Nancy Pelosi’s Political Sense

 

 


The speaker of the House is without a doubt the most powerful woman in the United States. At 79, everyone defers to her political know-how. Up to now, she has resisted initiating impeachment proceedings against the president. Perhaps we would do well to listen to her.

Nancy Pelosi is no beginner. If she has until now resisted launching impeachment proceedings against Donald Trump it is because she knows that never in American history has a president been impeached, and she judges that such an action would only complicate the 2020 presidential election.*

“The country can endure anything, but maybe not two Trump terms. We must therefore do everything to ensure that this doesn’t happen, ” she stated.

Trump himself also realizes that such a course of action might have a “positive” effect on his reelection campaign. No one can dissect the political undercurrents like the most powerful woman in America. Her father, Thomas D’Alesandro, was mayor of Baltimore, and Franklin Delano Roosevelt nicknamed him “Tommy.” So on the day that his friend was elected president, Tommy went so far as to name his son, born that very day, Franklin D. Roosevelt! This is to say that Nancy, who was born in 1940, has the Democratic Party in her blood. Representing San Francisco since 1987, she became the first female speaker of the House in 2007, saying, “We broke a marble ceiling.” In supporting Barack Obama’s health care law, she struggled endlessly, calling on voters individually. According to her daughter, Alexandra, “No one ever won betting against Nancy Pelosi. She’s the type who will cut your head off and you won’t even know you’re bleeding.”

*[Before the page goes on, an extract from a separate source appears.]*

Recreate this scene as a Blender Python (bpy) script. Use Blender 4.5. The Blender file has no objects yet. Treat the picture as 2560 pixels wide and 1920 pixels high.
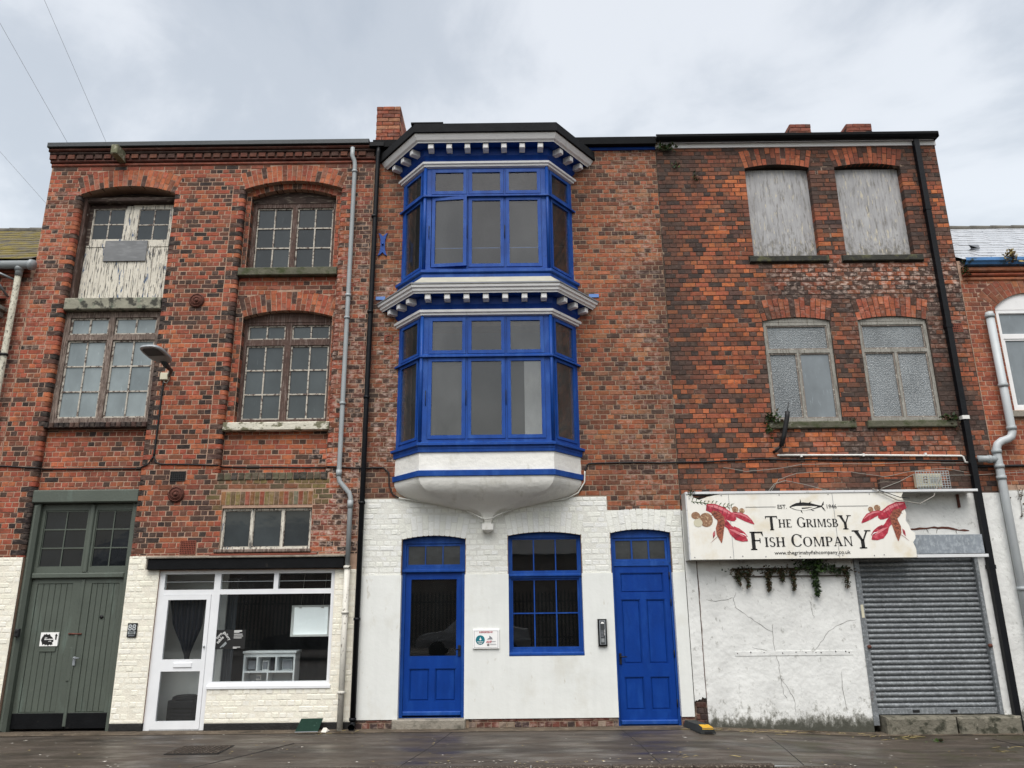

Without a doubt, Nancy has waited until this moment to quell the young Turks in her party, who are further to the left. That did not prevent her from becoming speaker of the House speaker for the second time at 79, which was not what those young Turks wished. We have not seen a feat like this in the Capitol for 60 years. We must always listen to Nancy.

*Editor’s note: The House has impeached two presidents, Andrew Johnson and Bill Clinton, but both were later acquitted by the Senate, and were not removed from office. Richard Nixon resigned before he could be impeached.